BEGIN EXTRACTED ENTRIES

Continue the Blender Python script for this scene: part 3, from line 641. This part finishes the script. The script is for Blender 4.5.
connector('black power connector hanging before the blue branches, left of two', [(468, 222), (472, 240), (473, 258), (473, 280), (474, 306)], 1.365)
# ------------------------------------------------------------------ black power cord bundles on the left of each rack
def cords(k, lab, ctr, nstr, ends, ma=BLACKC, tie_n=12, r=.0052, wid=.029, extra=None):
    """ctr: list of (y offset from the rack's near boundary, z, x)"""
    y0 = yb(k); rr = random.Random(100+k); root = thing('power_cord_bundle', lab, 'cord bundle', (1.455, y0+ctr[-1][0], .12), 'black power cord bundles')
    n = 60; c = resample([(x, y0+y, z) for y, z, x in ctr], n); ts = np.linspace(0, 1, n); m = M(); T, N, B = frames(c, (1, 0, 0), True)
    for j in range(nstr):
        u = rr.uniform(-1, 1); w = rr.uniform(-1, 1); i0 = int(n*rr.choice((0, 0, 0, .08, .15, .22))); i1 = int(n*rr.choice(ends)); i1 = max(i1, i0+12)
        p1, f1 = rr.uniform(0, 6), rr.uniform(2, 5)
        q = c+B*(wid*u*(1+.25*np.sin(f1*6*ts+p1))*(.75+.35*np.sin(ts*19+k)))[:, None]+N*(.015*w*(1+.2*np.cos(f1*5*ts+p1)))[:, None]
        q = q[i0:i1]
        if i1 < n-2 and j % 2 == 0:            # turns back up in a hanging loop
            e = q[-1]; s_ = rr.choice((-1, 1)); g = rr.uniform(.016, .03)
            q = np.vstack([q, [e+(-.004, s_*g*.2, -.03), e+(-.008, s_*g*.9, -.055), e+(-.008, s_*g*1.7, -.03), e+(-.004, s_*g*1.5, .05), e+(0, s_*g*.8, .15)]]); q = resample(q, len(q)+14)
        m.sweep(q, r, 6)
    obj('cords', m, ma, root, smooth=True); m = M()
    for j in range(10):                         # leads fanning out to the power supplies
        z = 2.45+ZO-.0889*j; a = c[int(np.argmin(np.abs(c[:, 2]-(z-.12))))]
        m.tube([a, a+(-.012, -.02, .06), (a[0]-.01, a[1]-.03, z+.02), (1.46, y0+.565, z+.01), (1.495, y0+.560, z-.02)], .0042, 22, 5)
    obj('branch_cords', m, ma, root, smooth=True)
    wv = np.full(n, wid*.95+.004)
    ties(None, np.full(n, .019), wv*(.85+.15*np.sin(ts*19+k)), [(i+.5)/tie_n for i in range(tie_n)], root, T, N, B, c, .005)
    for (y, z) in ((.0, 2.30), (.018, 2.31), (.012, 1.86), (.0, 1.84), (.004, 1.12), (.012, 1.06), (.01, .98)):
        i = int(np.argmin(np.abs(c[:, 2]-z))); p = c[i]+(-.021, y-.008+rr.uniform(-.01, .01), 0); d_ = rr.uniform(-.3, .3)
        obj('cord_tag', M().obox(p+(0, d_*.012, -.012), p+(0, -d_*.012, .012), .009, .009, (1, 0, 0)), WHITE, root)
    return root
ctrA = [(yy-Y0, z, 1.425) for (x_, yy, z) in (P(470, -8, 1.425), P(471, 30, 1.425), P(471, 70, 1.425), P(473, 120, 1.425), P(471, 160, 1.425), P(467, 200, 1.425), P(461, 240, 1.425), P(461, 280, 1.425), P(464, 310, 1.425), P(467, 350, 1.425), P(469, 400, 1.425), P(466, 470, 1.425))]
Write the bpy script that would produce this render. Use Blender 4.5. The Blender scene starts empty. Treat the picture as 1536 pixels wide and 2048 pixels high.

END EXTRACTED ENTRIES

#### [PROBLEM TO SOLVE]
Pick every line with "script" in it and copy it.

#### [EXERCISE ANSWER]
Continue the Blender Python script for this scene: part 3, from line 641. This part finishes the script. The script is for Blender 4.5.
Write the bpy script that would produce this render. Use Blender 4.5. The Blender scene starts empty. Treat the picture as 1536 pixels wide and 2048 pixels high.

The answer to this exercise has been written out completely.